Сложности постреволюционного периода нашли свое преломление в литературе, искусстве и театре. Творческие и идейные ориентации деятелей «высокой культуры» отражали многочисленные группы и объединения[583]. В принципе деятели культуры могли куда эффективнее, нежели официальные пропагандисты, помогать пролетарскому государству. Большевики пытались использовать их — неслучайно «руководство» литературой и искусством в 1920-е годы осуществлял Народный комиссариат просвещения во главе с А. В. Луначарским.
Впрочем, довольно скоро стало ясно, что люди власти и деятели культуры не понимают друг друга. В самом начале нэпа Л. Д. Троцкий попытался произвести своеобразную инвентаризацию «советской» художественной литературы. Получилось, что она подразделяется на «мужиковствующую», «футуризм» и «пролетарское искусство». Основная масса писателей оказалась «попутчиками революции», причем «хлыстовствующими». Троцкий, обладавший художественным чутьем, легко распознал выдающиеся достоинства именно «попутчиков» и пренебрежительно отозвался о «пролеткультовцах»[584].

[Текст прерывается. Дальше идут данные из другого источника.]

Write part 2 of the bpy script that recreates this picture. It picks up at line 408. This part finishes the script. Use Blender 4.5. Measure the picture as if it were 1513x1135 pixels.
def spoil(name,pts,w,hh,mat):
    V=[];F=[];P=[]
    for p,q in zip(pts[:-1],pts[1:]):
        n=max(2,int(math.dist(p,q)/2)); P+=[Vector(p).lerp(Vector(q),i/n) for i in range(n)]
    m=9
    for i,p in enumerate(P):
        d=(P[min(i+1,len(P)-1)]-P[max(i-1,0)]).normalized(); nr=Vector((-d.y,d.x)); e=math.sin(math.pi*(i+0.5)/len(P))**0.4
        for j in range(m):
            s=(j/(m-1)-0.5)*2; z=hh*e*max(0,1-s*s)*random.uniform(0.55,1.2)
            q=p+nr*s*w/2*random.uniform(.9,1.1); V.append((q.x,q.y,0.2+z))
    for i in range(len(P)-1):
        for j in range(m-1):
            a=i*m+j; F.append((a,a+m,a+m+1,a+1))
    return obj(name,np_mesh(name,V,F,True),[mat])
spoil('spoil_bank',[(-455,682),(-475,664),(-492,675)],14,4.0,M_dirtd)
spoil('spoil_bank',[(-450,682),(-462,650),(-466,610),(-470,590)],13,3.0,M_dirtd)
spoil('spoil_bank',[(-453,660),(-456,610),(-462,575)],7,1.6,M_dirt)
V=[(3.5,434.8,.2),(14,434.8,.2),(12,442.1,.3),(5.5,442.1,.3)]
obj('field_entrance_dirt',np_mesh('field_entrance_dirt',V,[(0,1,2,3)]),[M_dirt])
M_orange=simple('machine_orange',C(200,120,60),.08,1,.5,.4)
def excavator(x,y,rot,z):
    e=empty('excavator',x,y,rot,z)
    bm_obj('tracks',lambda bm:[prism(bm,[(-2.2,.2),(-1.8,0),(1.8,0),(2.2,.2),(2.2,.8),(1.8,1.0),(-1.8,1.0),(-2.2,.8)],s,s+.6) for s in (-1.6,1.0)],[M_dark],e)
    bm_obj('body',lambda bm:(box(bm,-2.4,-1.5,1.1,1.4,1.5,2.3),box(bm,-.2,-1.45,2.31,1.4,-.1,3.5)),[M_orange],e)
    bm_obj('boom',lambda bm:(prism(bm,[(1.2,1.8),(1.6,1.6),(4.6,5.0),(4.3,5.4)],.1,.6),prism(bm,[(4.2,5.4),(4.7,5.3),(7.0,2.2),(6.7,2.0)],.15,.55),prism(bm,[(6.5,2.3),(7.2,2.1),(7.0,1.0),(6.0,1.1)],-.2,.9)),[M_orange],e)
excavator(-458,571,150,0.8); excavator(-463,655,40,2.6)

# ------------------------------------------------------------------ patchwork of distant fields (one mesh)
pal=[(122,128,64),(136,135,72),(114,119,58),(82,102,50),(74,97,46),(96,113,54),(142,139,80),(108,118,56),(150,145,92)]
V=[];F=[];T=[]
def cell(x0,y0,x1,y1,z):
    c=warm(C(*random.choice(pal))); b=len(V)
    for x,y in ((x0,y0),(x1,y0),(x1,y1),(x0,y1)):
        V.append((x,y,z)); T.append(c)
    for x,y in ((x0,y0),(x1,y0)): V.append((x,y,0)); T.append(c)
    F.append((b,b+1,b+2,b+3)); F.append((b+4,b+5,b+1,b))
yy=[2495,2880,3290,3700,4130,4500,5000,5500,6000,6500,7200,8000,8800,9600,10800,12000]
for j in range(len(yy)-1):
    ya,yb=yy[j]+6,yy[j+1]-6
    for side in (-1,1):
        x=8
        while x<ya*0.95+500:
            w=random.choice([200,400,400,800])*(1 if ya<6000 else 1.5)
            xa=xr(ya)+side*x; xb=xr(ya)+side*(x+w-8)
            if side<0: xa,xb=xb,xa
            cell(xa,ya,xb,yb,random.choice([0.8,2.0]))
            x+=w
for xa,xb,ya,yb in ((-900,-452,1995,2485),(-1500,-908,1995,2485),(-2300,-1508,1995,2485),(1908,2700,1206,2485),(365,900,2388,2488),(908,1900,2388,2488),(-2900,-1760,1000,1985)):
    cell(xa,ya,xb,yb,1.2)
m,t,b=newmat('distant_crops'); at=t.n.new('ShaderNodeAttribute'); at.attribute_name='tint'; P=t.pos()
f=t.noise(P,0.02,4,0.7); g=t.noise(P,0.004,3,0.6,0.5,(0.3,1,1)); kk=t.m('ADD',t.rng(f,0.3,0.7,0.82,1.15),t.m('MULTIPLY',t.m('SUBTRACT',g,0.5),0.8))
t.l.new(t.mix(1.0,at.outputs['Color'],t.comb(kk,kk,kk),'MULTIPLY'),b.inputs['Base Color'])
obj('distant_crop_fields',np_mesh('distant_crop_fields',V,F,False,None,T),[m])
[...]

Понятно, что большевики попросту не знали, что делать с авторской стихией. Политическая цензура давно существовала, но она умела реагировать лишь на «антисоветизм» [585]. Ситуацию не изменило появление в 1922 году Главного управления по делам литературы и издательства — Главлита. Похоже, что власть — и это ощущалось по поведению Троцкого — больше надеялась на «объективные законы», способные автоматически избавить от «родимых пятен» низвергнутого капитализма. Так, ко всему, можно было оправдать и недостаток решимости, связанный с ощущением собственной культурной ущербности. Литературный процесс в большей или меньше степени был пущен на самотек. Власть больше надеялась на формирование в писательской среде условий, которые повлекли бы за собой возникновение «самоцензуры», осуществляемой через критику или травлю слишком независимых талантов[586].
Конечно, власть не оставляла попыток навязать искусству некие политико-воспитательные и агитационные функции административно-финансовым путем — эти задачи был призван решать Госиздат.